* BEGIN *

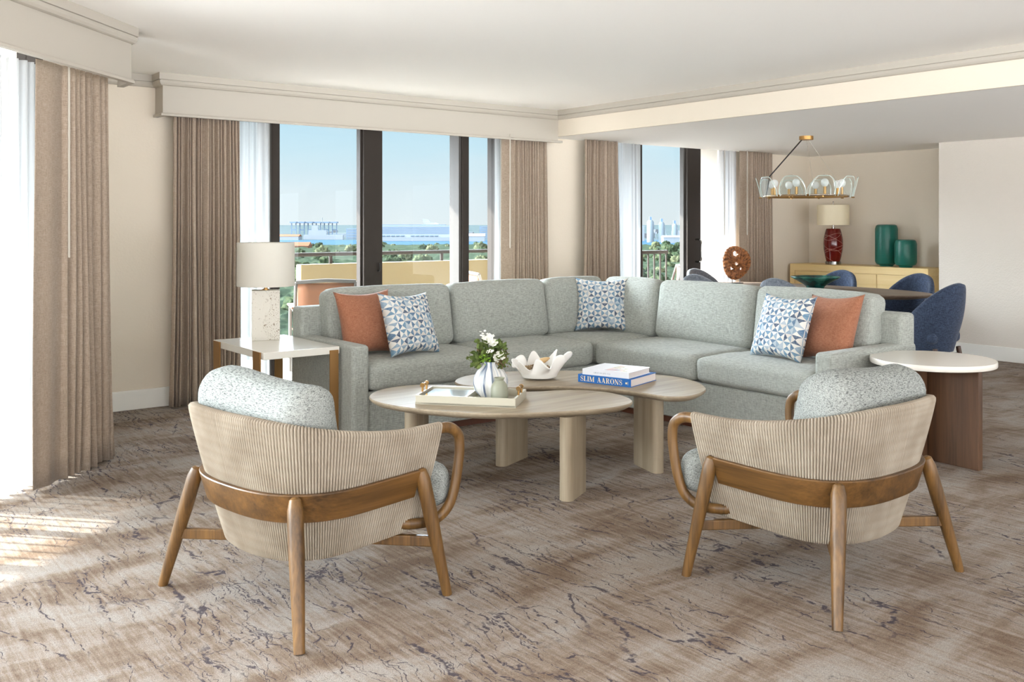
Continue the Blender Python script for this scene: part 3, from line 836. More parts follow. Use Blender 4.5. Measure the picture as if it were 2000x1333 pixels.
# ------------------------------------------------------------------ throw pillows
def pillow(loc,normal_deg,lean,roll,mat,w,label,group,seed=1,t=.18,pinch=.14):
    n=26; v=[]; f=[]; uv={}
    def co(i,j,s):
        u=2*i/n-1; q=2*j/n-1
        x=w/2*u*(1-pinch*(1-q*q)*abs(u)**1.5); z=w/2*q*(1-pinch*(1-u*u)*abs(q)**1.5)
        th=t/2*(max(0,(1-u*u))*max(0,(1-q*q)))**.42*(1-.15*q)
        wr=.006*mnoise.noise(Vector((u*2.2,q*2.2,seed)))*(1-u*u)*(1-q*q)+.004*mnoise.noise(Vector((u*6,q*6,seed+s)))*max(0,1-max(abs(u),abs(q))**6)
        return (x,s*th+wr, z+w/2)
    idx={}
    for s in (1,-1):
        for i in range(n+1):
            for j in range(n+1):
                edge=i in (0,n) or j in (0,n)
                k=(i,j,0 if edge else s)
                if k in idx: continue
                idx[k]=len(v); v.append(co(i,j,s)); uv[idx[k]]=(i/n,j/n)
        for i in range(n):
            for j in range(n):
                q=[]
                for a,b in ((i,j),(i+1,j),(i+1,j+1),(i,j+1)):
                    e=a in (0,n) or b in (0,n); q.append(idx[(a,b,0 if e else s)])
                f.append(tuple(q))
    m=MB(); m.v=v; m.f=f; m.uv=uv
    o=m.build('throw_pillow',mat,None,smooth=True)
    # face points along local -y
    o.rotation_mode='QUATERNION'
    rz=math.radians(normal_deg)+math.pi/2
    o.rotation_quaternion=(Matrix.Rotation(rz,3,'Z')@Matrix.Rotation(-math.radians(lean),3,'X')@Matrix.Rotation(math.radians(roll),3,'Y')).to_quaternion()
    o.location=loc
    return tag(o,label,'pillow',group)
ST=.503
pillow((3.225,5.70,ST),276,17,0,MAT['rust'],.46,'rust linen throw pillow beside the left sofa arm','rust throw pillows',1)
pillow((3.45,5.50,ST+.005),281,21,2,MAT['tri'],.45,'blue triangle patterned throw pillow leaning on the left rust pillow','patterned throw pillows',2)
pillow((5.40,5.75,ST+.01),226,12,0,MAT['tri'],.45,'blue triangle patterned throw pillow upright in the sofa corner','patterned throw pillows',3)
pillow((5.20,3.885,ST+.005),173,20,0,MAT['tri'],.45,'blue triangle patterned throw pillow leaning on the right rust pillow','patterned throw pillows',4)
pillow((5.365,3.64,ST+.01),168,22,-4,MAT['rust'],.46,'rust linen throw pillow beside the right sofa arm','rust throw pillows',5)

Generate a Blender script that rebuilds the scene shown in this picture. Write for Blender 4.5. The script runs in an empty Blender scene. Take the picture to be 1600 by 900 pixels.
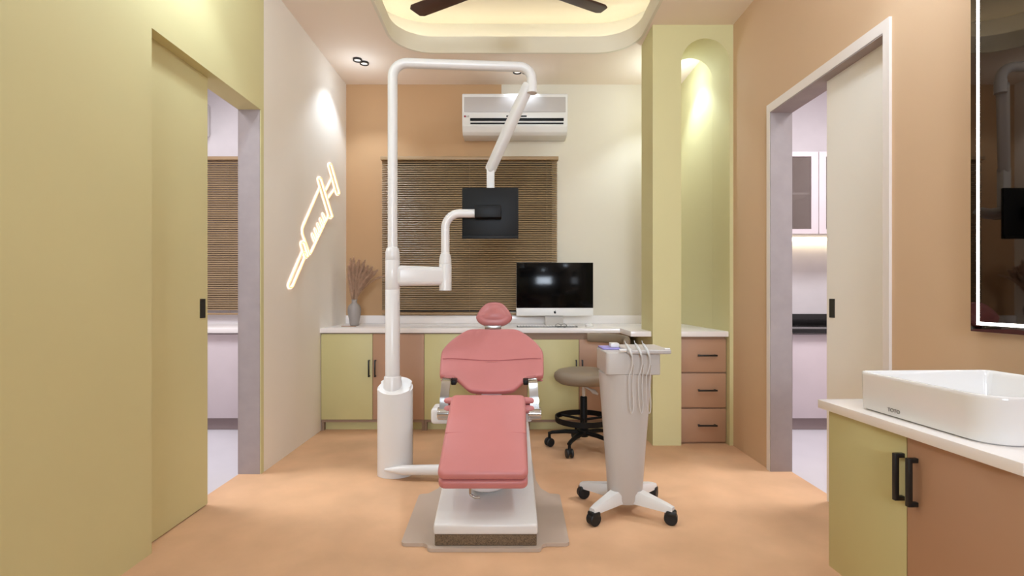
import bpy, bmesh, math, random
from mathutils import Vector, Matrix
random.seed(7)
PI = math.pi
scn = bpy.context.scene
C = scn.collection

# ------------------------------------------------------------------ camera, world, exposure
cam_d = bpy.data.cameras.new('camera'); cam = bpy.data.objects.new('camera', cam_d); C.objects.link(cam)
cam_d.lens = 18.0; cam_d.sensor_width = 36.0; cam_d.clip_start = 0.02
cam_d.shift_x = 6/1600; cam_d.shift_y = 11/1600
cam.location = (0, 0, 1.05); cam.rotation_euler = (PI/2, 0, 0)
scn.camera = cam
scn.view_settings.view_transform = 'Standard'
try: scn.view_settings.look = 'None'
except Exception: pass
scn.view_settings.gamma = 1.0
scn.view_settings.use_curve_mapping = False
scn.view_settings.exposure = 0.18
w = bpy.data.worlds.new('world'); scn.world = w; w.use_nodes = True
w.node_tree.nodes['Background'].inputs[0].default_value = (0.05, 0.045, 0.04, 1)
w.node_tree.nodes['Background'].inputs[1].default_value = 0.3

SPOT_W = 39.0; COVE_E = 11.5; SPOT_COL = (0.71, 0.855, 1.0)
SIDE_W = 48.0; FRONT_W = 28.0; FRONT_COL = (0.76, 0.87, 1.0)

# ------------------------------------------------------------------ materials
def s2l(v):
    v /= 255.0
    return v/12.92 if v <= 0.04045 else ((v+0.055)/1.055)**2.4
def rgb(r, g, b): return (s2l(r), s2l(g), s2l(b), 1)

def mat(name, col, rough=0.6, metal=0.0, var=0.0, scale=6.0, bump=0.0, bscale=80.0, coat=0.0, spec=0.5, emit=None, estr=0.0, col2=None, detail=4.0):
    m = bpy.data.materials.new(name); m.use_nodes = True
    nt = m.node_tree; N = nt.nodes; L = nt.links
    p = N['Principled BSDF']
    p.inputs['Base Color'].default_value = col
    p.inputs['Roughness'].default_value = rough
    p.inputs['Metallic'].default_value = metal
    p.inputs['Specular IOR Level'].default_value = spec
    p.inputs['Coat Weight'].default_value = coat
    p.inputs['Coat Roughness'].default_value = 0.1
    tc = N.new('ShaderNodeTexCoord')
    nz = N.new('ShaderNodeTexNoise'); nz.inputs['Scale'].default_value = scale; nz.inputs['Detail'].default_value = detail
    L.new(tc.outputs['Object'], nz.inputs['Vector'])
    if var > 0 or col2:
        rp = N.new('ShaderNodeValToRGB')
        a = [c*(1-var) for c in col[:3]]+[1]
        b = [min(1, c*(1+var)) for c in col[:3]]+[1] if not col2 else col2
        rp.color_ramp.elements[0].position = 0.3; rp.color_ramp.elements[1].position = 0.7
        rp.color_ramp.elements[0].color = a; rp.color_ramp.elements[1].color = b
        L.new(nz.outputs['Fac'], rp.inputs['Fac']); L.new(rp.outputs['Color'], p.inputs['Base Color'])
    if bump > 0:
        n2 = N.new('ShaderNodeTexNoise'); n2.inputs['Scale'].default_value = bscale; n2.inputs['Detail'].default_value = 3
        L.new(tc.outputs['Object'], n2.inputs['Vector'])
        bp = N.new('ShaderNodeBump'); bp.inputs['Strength'].default_value = bump; bp.inputs['Distance'].default_value = 0.004
        L.new(n2.outputs['Fac'], bp.inputs['Height']); L.new(bp.outputs['Normal'], p.inputs['Normal'])
    if emit:
        p.inputs['Emission Color'].default_value = emit; p.inputs['Emission Strength'].default_value = estr
    return m

M = {}
M['green'] = mat('sage yellow paint', rgb(217,208,156), 0.75, var=0.015, scale=2)
M['cream'] = mat('cream paint', rgb(246,237,226), 0.75, var=0.012, scale=2)
M['tan'] = mat('tan paint', rgb(213,180,146), 0.75, var=0.015, scale=2)
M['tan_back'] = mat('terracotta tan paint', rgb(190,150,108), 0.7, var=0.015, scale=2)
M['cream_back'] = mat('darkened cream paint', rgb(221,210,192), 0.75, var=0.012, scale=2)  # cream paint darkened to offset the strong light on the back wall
M['ceil'] = mat('peach ceiling paint', rgb(248,232,216), 0.8, var=0.01, scale=2)
M['cove'] = mat('cove cream paint', rgb(234,226,208), 0.7, var=0.01, scale=2)
M['recess'] = mat('shaded recess paint', rgb(222,207,180), 0.7, var=0.01, scale=2)  # darker than the cove paint: fading glow on the recess top, put into colour
M['floor'] = mat('peach floor', rgb(216,172,134), 0.65, var=0.14, scale=2.3, bump=0.12, bscale=60, detail=8, spec=0.3)
M['greyfloor'] = mat('grey floor', rgb(206,200,204), 0.5, var=0.03, scale=3)
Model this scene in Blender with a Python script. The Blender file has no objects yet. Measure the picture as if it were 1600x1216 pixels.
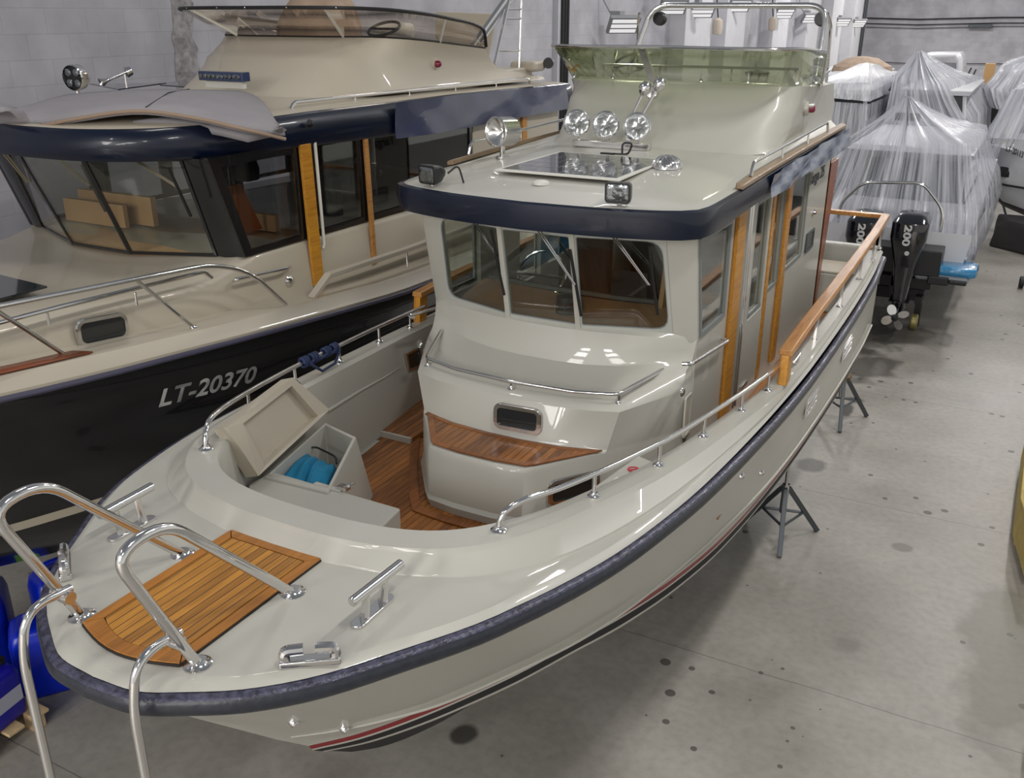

* END *

Leave the pictures out and copy exactly the lines from the one with "Generate a Blender" to the one with "C = scn.collection", both included.

Generate a Blender script that rebuilds the scene shown in this picture. Write for Blender 4.5. The script runs in an empty Blender scene. Take the picture to be 1600 by 900 pixels.
import bpy, bmesh, math, random
from mathutils import Vector, Matrix
random.seed(7)
PI = math.pi
scn = bpy.context.scene
C = scn.collection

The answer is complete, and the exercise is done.